Reproduce each line exactly.

______

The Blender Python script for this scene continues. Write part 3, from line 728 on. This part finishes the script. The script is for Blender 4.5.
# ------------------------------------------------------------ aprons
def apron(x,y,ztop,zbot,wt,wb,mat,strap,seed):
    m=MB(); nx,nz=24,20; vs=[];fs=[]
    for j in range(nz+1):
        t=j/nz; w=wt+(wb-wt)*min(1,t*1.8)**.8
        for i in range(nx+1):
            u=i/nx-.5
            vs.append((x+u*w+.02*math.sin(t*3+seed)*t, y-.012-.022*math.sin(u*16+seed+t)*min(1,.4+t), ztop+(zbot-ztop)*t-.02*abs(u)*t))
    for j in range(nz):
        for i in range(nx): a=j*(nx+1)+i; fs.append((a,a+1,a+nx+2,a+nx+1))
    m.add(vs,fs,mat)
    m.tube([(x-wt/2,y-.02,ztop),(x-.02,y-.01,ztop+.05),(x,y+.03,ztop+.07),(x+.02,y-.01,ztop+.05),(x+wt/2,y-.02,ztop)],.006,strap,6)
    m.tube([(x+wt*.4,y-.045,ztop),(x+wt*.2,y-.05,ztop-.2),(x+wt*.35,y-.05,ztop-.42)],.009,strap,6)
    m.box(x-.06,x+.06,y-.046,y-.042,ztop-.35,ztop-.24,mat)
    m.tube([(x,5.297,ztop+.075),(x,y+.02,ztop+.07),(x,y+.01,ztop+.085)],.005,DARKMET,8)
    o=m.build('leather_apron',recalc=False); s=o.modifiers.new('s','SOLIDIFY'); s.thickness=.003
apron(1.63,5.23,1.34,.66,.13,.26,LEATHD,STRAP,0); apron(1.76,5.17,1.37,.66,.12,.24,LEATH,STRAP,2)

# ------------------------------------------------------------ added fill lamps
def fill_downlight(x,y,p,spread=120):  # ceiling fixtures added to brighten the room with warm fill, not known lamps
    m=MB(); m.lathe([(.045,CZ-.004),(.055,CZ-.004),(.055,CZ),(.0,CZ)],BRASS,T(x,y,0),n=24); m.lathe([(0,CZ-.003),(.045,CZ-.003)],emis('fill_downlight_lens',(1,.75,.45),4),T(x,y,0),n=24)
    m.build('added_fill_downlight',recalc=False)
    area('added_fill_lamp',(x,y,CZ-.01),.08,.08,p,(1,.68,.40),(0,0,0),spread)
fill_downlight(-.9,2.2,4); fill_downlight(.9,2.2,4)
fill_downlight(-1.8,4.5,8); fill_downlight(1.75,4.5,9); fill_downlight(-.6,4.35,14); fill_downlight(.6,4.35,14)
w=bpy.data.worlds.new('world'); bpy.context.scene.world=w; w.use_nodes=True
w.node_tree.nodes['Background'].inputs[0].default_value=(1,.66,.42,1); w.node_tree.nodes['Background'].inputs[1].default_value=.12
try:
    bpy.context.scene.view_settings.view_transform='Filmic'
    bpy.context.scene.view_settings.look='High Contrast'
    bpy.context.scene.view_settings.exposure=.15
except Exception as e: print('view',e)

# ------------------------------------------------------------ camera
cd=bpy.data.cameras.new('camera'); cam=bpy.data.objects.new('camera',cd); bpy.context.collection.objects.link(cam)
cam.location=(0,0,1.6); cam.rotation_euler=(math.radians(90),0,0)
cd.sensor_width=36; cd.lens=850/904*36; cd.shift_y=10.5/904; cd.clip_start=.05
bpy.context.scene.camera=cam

______

- RESULT BELOW
The Blender Python script for this scene continues. Write part 3, from line 728 on. This part finishes the script. The script is for Blender 4.5.
# ------------------------------------------------------------ aprons
def apron(x,y,ztop,zbot,wt,wb,mat,strap,seed):
    m=MB(); nx,nz=24,20; vs=[];fs=[]
    for j in range(nz+1):
        t=j/nz; w=wt+(wb-wt)*min(1,t*1.8)**.8
        for i in range(nx+1):
            u=i/nx-.5
            vs.append((x+u*w+.02*math.sin(t*3+seed)*t, y-.012-.022*math.sin(u*16+seed+t)*min(1,.4+t), ztop+(zbot-ztop)*t-.02*abs(u)*t))
    for j in range(nz):
        for i in range(nx): a=j*(nx+1)+i; fs.append((a,a+1,a+nx+2,a+nx+1))
    m.add(vs,fs,mat)
    m.tube([(x-wt/2,y-.02,ztop),(x-.02,y-.01,ztop+.05),(x,y+.03,ztop+.07),(x+.02,y-.01,ztop+.05),(x+wt/2,y-.02,ztop)],.006,strap,6)
    m.tube([(x+wt*.4,y-.045,ztop),(x+wt*.2,y-.05,ztop-.2),(x+wt*.35,y-.05,ztop-.42)],.009,strap,6)
    m.box(x-.06,x+.06,y-.046,y-.042,ztop-.35,ztop-.24,mat)
    m.tube([(x,5.297,ztop+.075),(x,y+.02,ztop+.07),(x,y+.01,ztop+.085)],.005,DARKMET,8)
    o=m.build('leather_apron',recalc=False); s=o.modifiers.new('s','SOLIDIFY'); s.thickness=.003
apron(1.63,5.23,1.34,.66,.13,.26,LEATHD,STRAP,0); apron(1.76,5.17,1.37,.66,.12,.24,LEATH,STRAP,2)

# ------------------------------------------------------------ added fill lamps
def fill_downlight(x,y,p,spread=120):  # ceiling fixtures added to brighten the room with warm fill, not known lamps
    m=MB(); m.lathe([(.045,CZ-.004),(.055,CZ-.004),(.055,CZ),(.0,CZ)],BRASS,T(x,y,0),n=24); m.lathe([(0,CZ-.003),(.045,CZ-.003)],emis('fill_downlight_lens',(1,.75,.45),4),T(x,y,0),n=24)
    m.build('added_fill_downlight',recalc=False)
    area('added_fill_lamp',(x,y,CZ-.01),.08,.08,p,(1,.68,.40),(0,0,0),spread)
fill_downlight(-.9,2.2,4); fill_downlight(.9,2.2,4)
fill_downlight(-1.8,4.5,8); fill_downlight(1.75,4.5,9); fill_downlight(-.6,4.35,14); fill_downlight(.6,4.35,14)
w=bpy.data.worlds.new('world'); bpy.context.scene.world=w; w.use_nodes=True
w.node_tree.nodes['Background'].inputs[0].default_value=(1,.66,.42,1); w.node_tree.nodes['Background'].inputs[1].default_value=.12
try:
    bpy.context.scene.view_settings.view_transform='Filmic'
    bpy.context.scene.view_settings.look='High Contrast'
    bpy.context.scene.view_settings.exposure=.15
except Exception as e: print('view',e)

# ------------------------------------------------------------ camera
cd=bpy.data.cameras.new('camera'); cam=bpy.data.objects.new('camera',cd); bpy.context.collection.objects.link(cam)
cam.location=(0,0,1.6); cam.rotation_euler=(math.radians(90),0,0)
cd.sensor_width=36; cd.lens=850/904*36; cd.shift_y=10.5/904; cd.clip_start=.05
bpy.context.scene.camera=cam